Once the schedule is really set, I'm hoping I'll have more time to get stuff done around the homestead. This place is a pit (maybe becuase of spilt milk?). I'm about ready to spring clean the shit out of this place. Give me a babysitter and a warm weekend -- the kids and Chee are getting kicked out and I'm throwing out most things that aren't nailed down. I'm tired of walking over and around things constantly. I think just the thought of what I'm not getting done at home is making me more tired...And since there is no new house in sight for us right now, purging is the next best thing. Wish me luck. Garage Sale, anyone?

Thursday, February 5

Pixies with Attitude

Especially my monkee. Check it, yo!

Searching for a school

So Little is 4 months now, and her first tooth just came in. I forgot how soggy babies are...not just diaper, but drooly! And I'm pleasantly surprised that I don't mind one bit. Monkee is a little grossed out by it, but doesn't really mind.

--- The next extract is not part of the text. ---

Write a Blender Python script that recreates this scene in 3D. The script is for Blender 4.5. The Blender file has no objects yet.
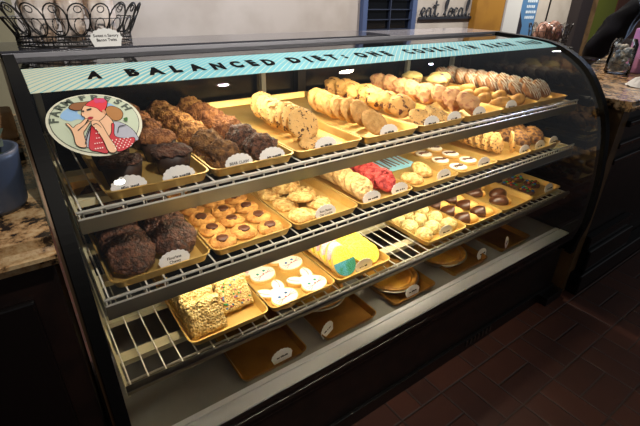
import bpy, bmesh, math, random
from mathutils import Vector, Matrix, noise
R = math.radians
S = bpy.context.scene
COL = S.collection

# ------------------------------------------------------------------ camera, world, light, exposure
def make_camera():
    yaw, pitch, roll = R(36.02), R(27.25), R(1.18)
    fwd = Vector((math.sin(yaw)*math.cos(pitch), math.cos(yaw)*math.cos(pitch), -math.sin(pitch)))
    right = Vector((math.cos(yaw), -math.sin(yaw), 0)); up = right.cross(fwd)
    r = right*math.cos(roll)+up*math.sin(roll); u = -right*math.sin(roll)+up*math.cos(roll)
    cd = bpy.data.cameras.new('camera'); cd.sensor_width = 36; cd.lens = 422.75/640*36; cd.clip_start = .02
    c = bpy.data.objects.new('camera', cd); COL.objects.link(c)
    m = Matrix((r, u, -fwd)).transposed().to_4x4(); m.translation = (0, 0, 1.47)
    c.matrix_world = m; S.camera = c
make_camera()
S.view_settings.view_transform = 'Standard'; S.view_settings.look = 'None'
S.view_settings.exposure = 0.0; S.view_settings.gamma = 1; S.view_settings.use_curve_mapping = False
w = bpy.data.worlds.new('world'); S.world = w; w.use_nodes = True
w.node_tree.nodes['Background'].inputs[0].default_value = (.93, .95, 1, 1)
w.node_tree.nodes['Background'].inputs[1].default_value = .11
def area(name, loc, target, size, power, col, sy=None, spread=None):
    l = bpy.data.lights.new(name, 'AREA'); l.energy = power; l.color = col; l.size = size
    if sy: l.shape = 'RECTANGLE'; l.size_y = sy
    o = bpy.data.objects.new(name, l); COL.objects.link(o); o.location = loc
    o.rotation_euler = (Vector(target)-Vector(loc)).to_track_quat('-Z', 'Y').to_euler()
    if spread: l.spread = math.radians(spread)
    return o
LAMP = (1, .88, .64)
area('ceiling_lamp', (2.3, 2.05, 2.78), (1.9, 0, 0), .12, 24, (1, .70, .52))
area('wall_wash', (1.2, 2.0, 2.78), (1.2, 3.2, 1.2), .05, 42, (.94, .95, 1))
area('wall_wash_middle', (3.3, 2.0, 2.78), (3.3, 3.2, 1.2), .05, 42, (1, .95, .9))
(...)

We moved Monkee into a new school - Montessori. While i like the teaching method, and her teacher, the asst. teacher is a loud, seemingly worthless lump. Who, i ask you, in a teaching environment (especially Montessori) yells at 4 yr olds? Anyway, Monkee seems to be doing well in the classroom. We're not convinced that she will be there into Kindergarten. We're really just testing the waters. I'm not thrilled with the atmosphere beyond the the classroom. After-care sucks, and the summer program is a little too unknown (meaning no one seems to be able to tell me really what goes on) for our comfort level. We may just take her back to her old Preschool for the summer.

We have two other potential Kindergarten options. One a charter, one a private. Both excellent options and both have things about them that make us uncomfortable. It's incredibly important to make the right decision, since Little will be going wherever her sister goes. And some of our options require the child to be a kindergartener to enroll (no one over the age of 5 can apply).

The drama of trying to find a decent education that won't milk us dry, in a city with a horrible public school system. Such fun.